I argue that (1) is actually a *much* better choice. Yes, it is 
fundamental. It extends the basic architecture of HTTP (hat tip to Roy 
Fielding) by extending REST into RESS (REpresentational State 
Synchronization). It adds a new basic feature to HTTP— the ability to 
subscribe to any resource, and get notified of its changes over time; 
throughout the entire web and HTTP ecosystem. Clients will stop guessing 
whether to reload cache, and will stop making redundant requests. 
Servers—which *authoritatively know* when resources change—will promise 
to tell clients, automatically, and optimally. Terabytes of bandwidth 
will be saved. Millions of lines of cache invalidation logic will be 
eliminated. Quadrillions of dirty-cache bugs will disappear. In time, 
web browser "reload" buttons will become obsolete, across the face of earth.

The alternative (2) is to add subscriptions on top of a WebSocket or 
WebTransport API, separate from HTTP resource semantics. But then HTTP 
resources themselves will not be subscribable. Programmers will be 
annoyed, and limit their use of HTTP to bootstrapping the initial HTML, 
CSS and Javascript; migrating all the interesting state onto this 
separate WebSocket or WebTransport mechanism, which will then require 
more and more of HTTP's features being added back into it: like (a) 
being able to GET the state, and also PUT changes to the it, over (b) 
multiple content-types (e.g. text/json, text/html, and image/png), while 
(c) supporting various PATCH types, across (d) a full-featured network 
of Proxies, Caches, and CDNs to scale the network. In conclusion, choice 
(2) leads to reinventing HTTP, within a WebSocket/Transport... on top of 
HTTP.

The clear way forward is subscribing directly to HTTP and REST state. An 
elegant way to see this is extending Request/Response into 
Request/Multiresponse. The Subscription can be a Request that receives 
multiple Responses, one for each update to the resource. There are many 
ways to format a Multiresponse; here's a straightforward and 
backwards-compatible option:

           Request:

              GET /chat
              Subscribe: timeout=10s

           Response:

              HTTP/1.1 104 Multiresponse
              Subscribe: timeout=10s
              Current-Version: "3"

              HTTP/1.1 200 OK
              Version: "2"
              Parents: "1a", "1b"
              Content-Type: application/json
              Content-Length: 64

              [{"text": "Hi, everyone!",
                "author": {"link": "/user/tommy"}}]

              HTTP/1.1 200 OK
              Version: "3"
              Parents: "2"
              Content-Type: application/json
              Merge-Type: sync9
              Content-Length: 117

              [{"text": "Hi, everyone!",
                "author": {"link": "/user/tommy"}}
               {"text": "Yo!",
                "author": {"link": "/user/yobot"}]

This is backwards-compatible because it encodes multiple responses into 
a regular response body that naïve intermediaries will just pass along 
blindly, like SSE. But upgraded H2 and H3 implementations can have 
native headers & body frames that repeat.

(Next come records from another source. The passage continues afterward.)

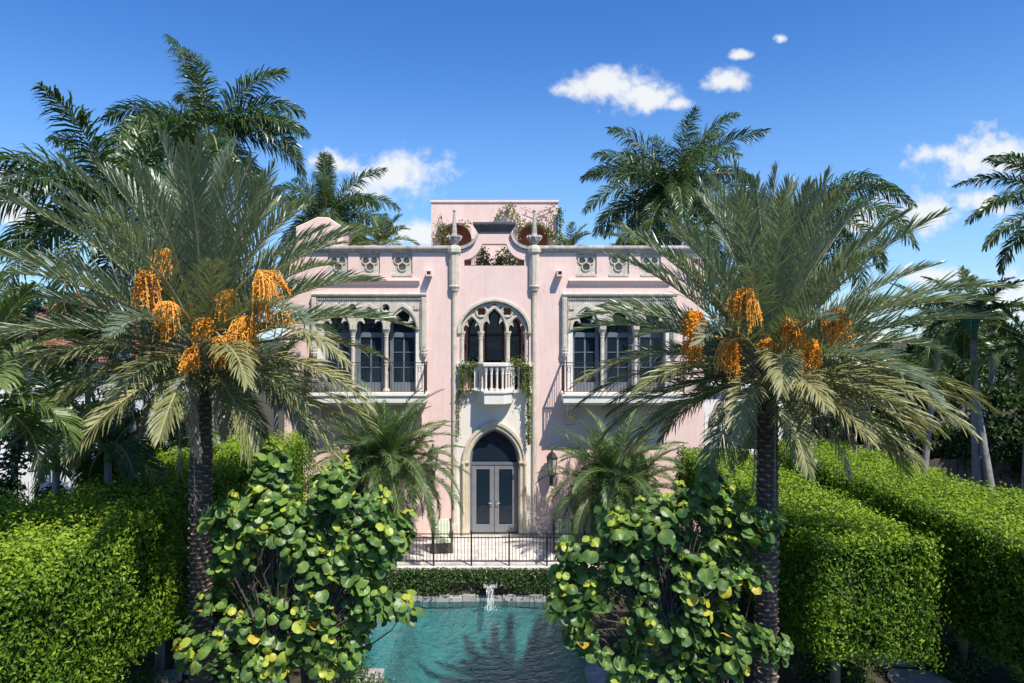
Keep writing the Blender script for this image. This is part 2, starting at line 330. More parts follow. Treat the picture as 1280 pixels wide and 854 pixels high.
def tiles(name, c1, c2, mortar, sx, sy, rough=0.75, msize=0.012):
    m, nt, out = newmat(name); L = nt.links
    tc = N(nt, 'ShaderNodeTexCoord'); mp = N(nt, 'ShaderNodeMapping'); L.new(tc.outputs['Object'], mp.inputs[0])
    br = N(nt, 'ShaderNodeTexBrick'); L.new(mp.outputs[0], br.inputs['Vector'])
    br.inputs['Scale'].default_value = 1.0; br.inputs['Brick Width'].default_value = sx; br.inputs['Row Height'].default_value = sy
    br.inputs['Mortar Size'].default_value = msize; br.inputs['Color1'].default_value = (*c1, 1); br.inputs['Color2'].default_value = (*c2, 1); br.inputs['Mortar'].default_value = (*mortar, 1)
    nz = N(nt, 'ShaderNodeTexNoise', Scale=2.5, Detail=7.0); L.new(tc.outputs['Object'], nz.inputs['Vector'])
    rp = N(nt, 'ShaderNodeMapRange'); L.new(nz.outputs[0], rp.inputs['Value']); rp.inputs['From Min'].default_value = .35; rp.inputs['From Max'].default_value = .7
    rp.inputs['To Min'].default_value = 0.72; rp.inputs['To Max'].default_value = 1.05
    mg = N(nt, 'ShaderNodeMixRGB', _blend_type='MULTIPLY'); mg.inputs[0].default_value = 1; L.new(br.outputs['Color'], mg.inputs[1]); L.new(rp.outputs[0], mg.inputs[2])
    b = N(nt, 'ShaderNodeBsdfPrincipled', Roughness=rough); b.inputs['Specular IOR Level'].default_value = .25; L.new(mg.outputs[0], b.inputs['Base Color'])
    bp = N(nt, 'ShaderNodeBump', Strength=0.5, Distance=0.01); L.new(br.outputs['Fac'], bp.inputs['Height']); bp.invert = True; L.new(bp.outputs[0], b.inputs['Normal'])
    L.new(b.outputs[0], out.inputs[0]); return m
M['paver'] = tiles('pale_terrace_pavers', (0.66, 0.62, 0.585), (0.72, 0.68, 0.645), (0.42, 0.38, 0.35), 0.62, 0.4)
M['poolfloor'] = surf('pool_pebble_finish', (0.17, 0.27, 0.27), (0.34, 0.44, 0.42), 1.1, 0.6, 0.5, 30, detail=9.0)
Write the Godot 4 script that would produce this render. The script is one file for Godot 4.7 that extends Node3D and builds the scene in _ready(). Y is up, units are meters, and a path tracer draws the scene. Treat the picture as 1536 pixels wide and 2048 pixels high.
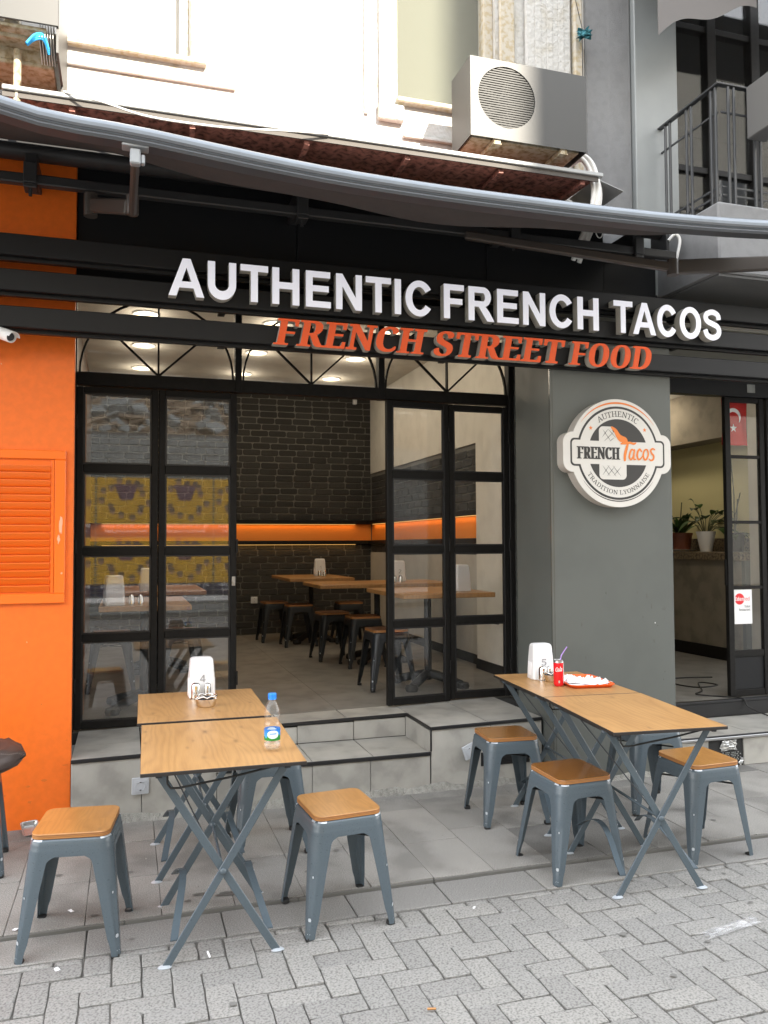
extends Node3D
# A street-food restaurant front: tables and stools on the pavement, sign on steel beams, glass doors, rooms behind.

const ZD := -5.58          # plane of the glass front
const ZW := -4.84          # face of the tiled platform
const ZB := -4.62          # front of the sign beams
var M := {}
var taken := {}
var rng := RandomNumberGenerator.new()

class MB:
	var V := PackedVector3Array()
	var N := PackedVector3Array()
	var U := PackedVector2Array()
	var ofs := Vector2.ZERO

	func _uv(p: Vector3, n: Vector3) -> Vector2:
		var a := n.abs()
		if a.y >= a.x and a.y >= a.z:
			return Vector2(p.x, p.z) + ofs
		if a.x >= a.z:
			return Vector2(p.z, -p.y) + ofs
		return Vector2(p.x, -p.y) + ofs

	func tri(a: Vector3, b: Vector3, c: Vector3, na: Vector3, nb: Vector3, nc: Vector3) -> void:
		V.append(a); V.append(c); V.append(b)
		N.append(na); N.append(nc); N.append(nb)
		var f := (b - a).cross(c - a)
		U.append(_uv(a, f)); U.append(_uv(c, f)); U.append(_uv(b, f))

	func tri_uv(a: Vector3, b: Vector3, c: Vector3, n: Vector3, ua: Vector2, ub: Vector2, uc: Vector2) -> void:
		V.append(a); V.append(c); V.append(b)
		N.append(n); N.append(n); N.append(n)
		U.append(ua); U.append(uc); U.append(ub)

	func flat(a: Vector3, b: Vector3, c: Vector3) -> void:
		var n := (b - a).cross(c - a)
		if n.length_squared() < 1e-16:
			return
		n = n.normalized()
		tri(a, b, c, n, n, n)

	func quad(a: Vector3, b: Vector3, c: Vector3, d: Vector3) -> void:
		flat(a, b, c)
		flat(a, c, d)

	func quad_out(a: Vector3, b: Vector3, c: Vector3, d: Vector3, out: Vector3) -> void:
		if (b - a).cross(c - a).dot(out) < 0.0:
			quad(a, d, c, b)
		else:
			quad(a, b, c, d)

	func quad_uv(a: Vector3, b: Vector3, c: Vector3, d: Vector3) -> void:   # a lower left, then counter-clockwise
		var n := (b - a).cross(c - a).normalized()
		tri_uv(a, b, c, n, Vector2(0, 1), Vector2(1, 1), Vector2(1, 0))
		tri_uv(a, c, d, n, Vector2(0, 1), Vector2(1, 0), Vector2(0, 0))

	func box(c: Vector3, s: Vector3, bev := 0.0, b := Basis()) -> MB:
		var h := s * 0.5
		var e: float = min(bev, 0.45 * min(s.x, min(s.y, s.z)))
		var P := func(ax: int, sg: Vector3) -> Vector3:
			var q := Vector3(h.x - e, h.y - e, h.z - e)
			q[ax] = h[ax]
			return c + b * (q * sg)
		for ax in 3:
			var u := (ax + 1) % 3
			var w := (ax + 2) % 3
			for s1 in [-1.0, 1.0]:
				var g := Vector3.ZERO
				g[ax] = s1
				var o := g
				var k := []
				for cc in [[-1.0, -1.0], [1.0, -1.0], [1.0, 1.0], [-1.0, 1.0]]:
					var t := g
					t[u] = cc[0]
					t[w] = cc[1]
					k.append(P.call(ax, t))
				quad_out(k[0], k[1], k[2], k[3], b * o)
				if e > 0.0:
					for s2 in [-1.0, 1.0]:
						var t0 := Vector3.ZERO
						t0[ax] = s1; t0[u] = s2; t0[w] = -1.0
						var t1 := t0
						t1[w] = 1.0
						var o2 := Vector3.ZERO
						o2[ax] = s1; o2[u] = s2
						quad_out(P.call(ax, t0), P.call(ax, t1), P.call(u, t1), P.call(u, t0), b * o2)
		if e > 0.0:
			for x in [-1.0, 1.0]:
				for y in [-1.0, 1.0]:
					for z in [-1.0, 1.0]:
						var t := Vector3(x, y, z)
						var p0: Vector3 = P.call(0, t)
						var p1: Vector3 = P.call(1, t)
						var p2: Vector3 = P.call(2, t)
						if (p1 - p0).cross(p2 - p0).dot(b * t) < 0.0:
							flat(p0, p2, p1)
						else:
							flat(p0, p1, p2)
		return self

	func span(a: Vector3, z: Vector3, bev := 0.0) -> MB:
		return box((a + z) * 0.5, (z - a).abs(), bev)

	# flat bar from a to b: width w along «side», thickness t
	func bar(a: Vector3, b: Vector3, w: float, t: float, side: Vector3, bev := 0.0) -> MB:
		var d := (b - a).normalized()
		var n := d.cross(side).normalized()
		var s := n.cross(d).normalized()
		return box((a + b) * 0.5, Vector3(w, (b - a).length(), t), bev, Basis(s, d, s.cross(d)))

	func loft(rings: Array, closed := true, flip := false, smooth := true) -> MB:
		var m := rings.size()
		var k: int = rings[0].size()
		var nn := []
		if smooth:
			for i in m:
				var row := PackedVector3Array()
				for j in k:
					var jp := (j + 1) % k if closed else mini(j + 1, k - 1)
					var jm := (j - 1 + k) % k if closed else maxi(j - 1, 0)
					var du: Vector3 = rings[i][jp] - rings[i][jm]
					var dv: Vector3 = rings[mini(i + 1, m - 1)][j] - rings[maxi(i - 1, 0)][j]
					var n := du.cross(dv)
					n = n.normalized() if n.length_squared() > 1e-18 else Vector3.UP
					row.append(-n if flip else n)
				nn.append(row)
		for i in m - 1:
			for j in (k if closed else k - 1):
				var j2 := (j + 1) % k
				var a: Vector3 = rings[i][j]
				var b: Vector3 = rings[i][j2]
				var c: Vector3 = rings[i + 1][j2]
				var d: Vector3 = rings[i + 1][j]
				if smooth:
					if flip:
						tri(a, c, b, nn[i][j], nn[i + 1][j2], nn[i][j2])
						tri(a, d, c, nn[i][j], nn[i + 1][j], nn[i + 1][j2])
					else:
						tri(a, b, c, nn[i][j], nn[i][j2], nn[i + 1][j2])
						tri(a, c, d, nn[i][j], nn[i + 1][j2], nn[i + 1][j])
				elif flip:
					quad(a, d, c, b)
				else:
					quad(a, b, c, d)
		return self

	func fan(ring: PackedVector3Array, out: Vector3) -> MB:
		var c := Vector3.ZERO
		for p in ring:
			c += p
		c /= ring.size()
		for j in ring.size():
			var a := ring[j]
			var b := ring[(j + 1) % ring.size()]
			if (b - a).cross(c - a).dot(out) < 0.0:
				flat(b, a, c)
			else:
				flat(a, b, c)
		return self

	func tube(pts: PackedVector3Array, r, seg := 8, caps := true) -> MB:
		var rings := []
		var up := Vector3.UP
		var d0 := (pts[1] - pts[0]).normalized()
		if absf(d0.dot(up)) > 0.9:
			up = Vector3.RIGHT
		var x := d0.cross(up).normalized()
		for i in pts.size():
			var d := (pts[mini(i + 1, pts.size() - 1)] - pts[maxi(i - 1, 0)]).normalized()
			x = (x - d * x.dot(d)).normalized()
			var y := d.cross(x)
			var ring := PackedVector3Array()
			var rr: float = r[i] if r is Array else r
			for j in seg:
				var t := TAU * j / seg
				ring.append(pts[i] + (x * cos(t) + y * sin(t)) * rr)
			rings.append(ring)
		loft(rings, true)
		if caps:
			fan(rings[0], pts[0] - pts[1])
			fan(rings[-1], pts[-1] - pts[-2])
		return self

	# profile of (radius, height) from bottom to top
	func lathe(prof: PackedVector2Array, seg := 20, xf := Transform3D(), a0 := 0.0, a1 := TAU) -> MB:
		var sn := PackedVector2Array()
		for i in prof.size() - 1:
			var d := prof[i + 1] - prof[i]
			sn.append(Vector2(d.y, -d.x).normalized())
		var full := absf(a1 - a0 - TAU) < 1e-4
		for i in prof.size() - 1:
			var n0 := sn[i]
			var n1 := sn[i]
			if i > 0 and sn[i - 1].dot(sn[i]) > 0.7:
				n0 = (sn[i - 1] + sn[i]).normalized()
			if i < prof.size() - 2 and sn[i + 1].dot(sn[i]) > 0.7:
				n1 = (sn[i + 1] + sn[i]).normalized()
			for j in seg:
				var t0 := a0 + (a1 - a0) * j / seg
				var t1 := a0 + (a1 - a0) * (j + 1) / seg
				var e0 := Vector3(sin(t0), 0, cos(t0))
				var e1 := Vector3(sin(t1), 0, cos(t1))
				var p := prof[i]
				var q := prof[i + 1]
				var a := xf * (e0 * p.x + Vector3.UP * p.y)
				var b := xf * (e1 * p.x + Vector3.UP * p.y)
				var c := xf * (e1 * q.x + Vector3.UP * q.y)
				var d := xf * (e0 * q.x + Vector3.UP * q.y)
				var B := xf.basis
				var na := (B * (e0 * n0.x + Vector3.UP * n0.y)).normalized()
				var nb := (B * (e1 * n0.x + Vector3.UP * n0.y)).normalized()
				var nc := (B * (e1 * n1.x + Vector3.UP * n1.y)).normalized()
				var nd := (B * (e0 * n1.x + Vector3.UP * n1.y)).normalized()
				var u0 := float(j) / seg
				var u1 := float(j + 1) / seg
				if p.x > 1e-6:
					V.append(a); V.append(c); V.append(b)
					N.append(na); N.append(nc); N.append(nb)
					U.append(Vector2(u0, -p.y)); U.append(Vector2(u1, -q.y)); U.append(Vector2(u1, -p.y))
				if q.x > 1e-6:
					V.append(a); V.append(d); V.append(c)
					N.append(na); N.append(nd); N.append(nc)
					U.append(Vector2(u0, -p.y)); U.append(Vector2(u0, -q.y)); U.append(Vector2(u1, -q.y))
		return self

	func prism(poly: PackedVector2Array, z0: float, z1: float, xf := Transform3D(), bev := 0.0) -> MB:
		var p := poly
		if Geometry2D.is_polygon_clockwise(p):
			p = poly.duplicate()
			p.reverse()
		var k := p.size()
		var inner := p
		if bev > 0.0:
			inner = PackedVector2Array()
			for i in k:
				var d0 := (p[i] - p[(i - 1 + k) % k]).normalized()
				var d1 := (p[(i + 1) % k] - p[i]).normalized()
				var n := (Vector2(-d0.y, d0.x) + Vector2(-d1.y, d1.x))
				n = n / maxf(0.4, n.length_squared() * 0.5)
				inner.append(p[i] + n * bev)
		var idx := Geometry2D.triangulate_polygon(inner)
		var nf := (xf.basis * Vector3.BACK).normalized()
		for i in range(0, idx.size(), 3):
			var a := inner[idx[i]]
			var b := inner[idx[i + 1]]
			var c := inner[idx[i + 2]]
			if (b - a).cross(c - a) < 0.0:
				var sw := b
				b = c
				c = sw
			tri(xf * Vector3(a.x, a.y, z1), xf * Vector3(b.x, b.y, z1), xf * Vector3(c.x, c.y, z1), nf, nf, nf)
			tri(xf * Vector3(a.x, a.y, z0), xf * Vector3(c.x, c.y, z0), xf * Vector3(b.x, b.y, z0), -nf, -nf, -nf)
		var levels := [[p, z0 + bev], [p, z1 - bev]]
		if bev > 0.0:
			levels = [[inner, z0], [p, z0 + bev], [p, z1 - bev], [inner, z1]]
		for l in levels.size() - 1:
			for i in k:
				var j := (i + 1) % k
				var A: PackedVector2Array = levels[l][0]
				var B: PackedVector2Array = levels[l + 1][0]
				var za: float = levels[l][1]
				var zb: float = levels[l + 1][1]
				quad(xf * Vector3(A[i].x, A[i].y, za), xf * Vector3(A[j].x, A[j].y, za), xf * Vector3(B[j].x, B[j].y, zb), xf * Vector3(B[i].x, B[i].y, zb))
		return self

	func into(m: ArrayMesh = null) -> ArrayMesh:
		if m == null:
			m = ArrayMesh.new()
		var a := []
		a.resize(Mesh.ARRAY_MAX)
		a[Mesh.ARRAY_VERTEX] = V
		a[Mesh.ARRAY_NORMAL] = N
		a[Mesh.ARRAY_TEX_UV] = U
		m.add_surface_from_arrays(Mesh.PRIMITIVE_TRIANGLES, a)
		return m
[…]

It's all quite elegant. It 
fits right into HTTP. It feels as if HTTP was designed to make it possible.

We can add subscriptions to the basic fabric of HTTP, and free 
application programmers from having to write cache-invalidation logic. 
This will (a) eliminate bugs and code complexity; while simultaneously 
(b) improving performance across the internet, and (c) giving end-users 
the functionality of a realtime web by default. This is a fundamental 
change, but it is overwhelming beneficial. Then we can update Roy's 
dissertation. It's a good one, and deserves our care.